Das vom Piper Verlag (München) gestoppte Buch „Auge um Auge – Opfer des Holocaust als Täter“ von John Sack wird jetzt im Hamburger Kabel Verlag erscheinen. Wie das Verlagshaus gestern berichtete, solle die Veröffentlichung des umstrittenen amerikanischen Werkes über die Rache von Holocaust-Überlebenden an ihren deutschen Peinigern, zur Versachlichung einer „vorzeitig abgebrochenen Diskussion“ beitragen. Das Buch soll am 27. April ausgeliefert werden. Piper hatte sich Mitte Februar nur eine Woche vor dem Erscheinungstermin gegen die Auslieferung von „Auge um Auge“ entschieden. Der neue Verlagschef Viktor Niemann erklärte, das Buch könne so mißverstanden werden, als ließe sich der Holocaust mit anderen Verbrechen dieser Zeit vergleichen oder sogar aufrechnen.
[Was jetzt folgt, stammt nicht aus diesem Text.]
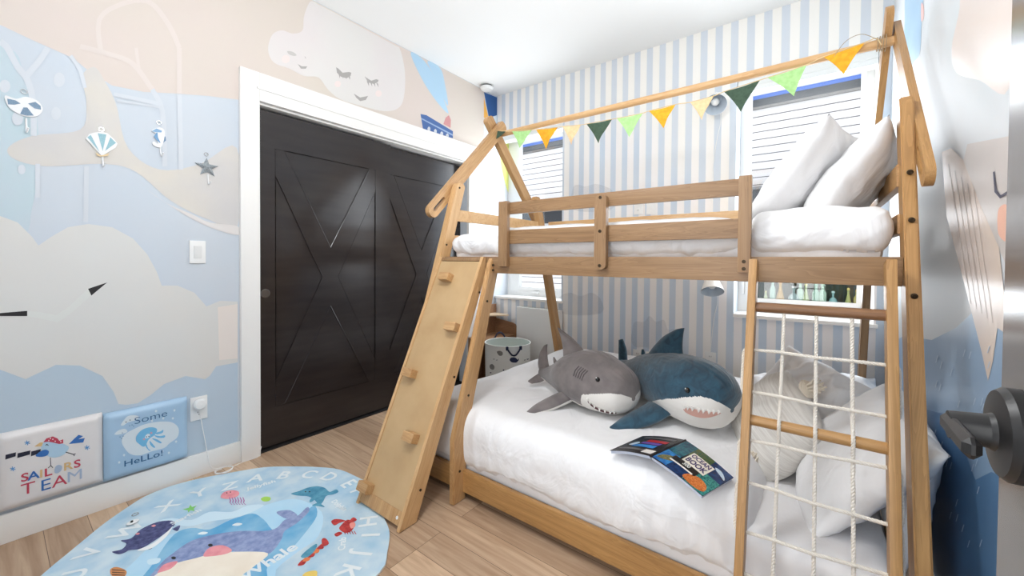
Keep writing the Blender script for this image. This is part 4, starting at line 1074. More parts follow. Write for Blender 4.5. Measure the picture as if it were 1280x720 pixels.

John Sack hatte diese Darstellung und den Vorwurf, er würde den Holocaust relativieren, zurückgewiesen: „Ich sage ausdrücklich in ,Auge um Auge‘: ,Dies war kein Holocaust oder dessen moralisches Äquivalent‘, aber ich berichte auch, daß es den Deutschen, die darunter gelitten haben, oder den 60.000 bis 80.000, die gestorben sind, nicht als gering erschien. Ihre Geschichte, wie die der Juden, verdient es, erzählt zu werden, und ich glaube, daß die deutsche Bevölkerung davor nicht geschützt werden muß.“ Der Kabel Verlag betonte am Montag, er wolle weder auf die „Ewiggestrigen und Unbelehrbaren“ Rücksicht nehmen, die das Thema für ihre Zwecke mißbrauchten, noch auf „eilfertige Warner“, die den mündigen Leser ignorierten. „Die Ewiggestrigen und die Warner treffen sich in einem fatalen Punkte: Sie scheinen anzunehmen, eine Relativierung des Holocaust sei möglich.“ Dieser Ansicht seien Verlag und Autor aber nicht, rechtfertigte Kabel seinen Entschluß.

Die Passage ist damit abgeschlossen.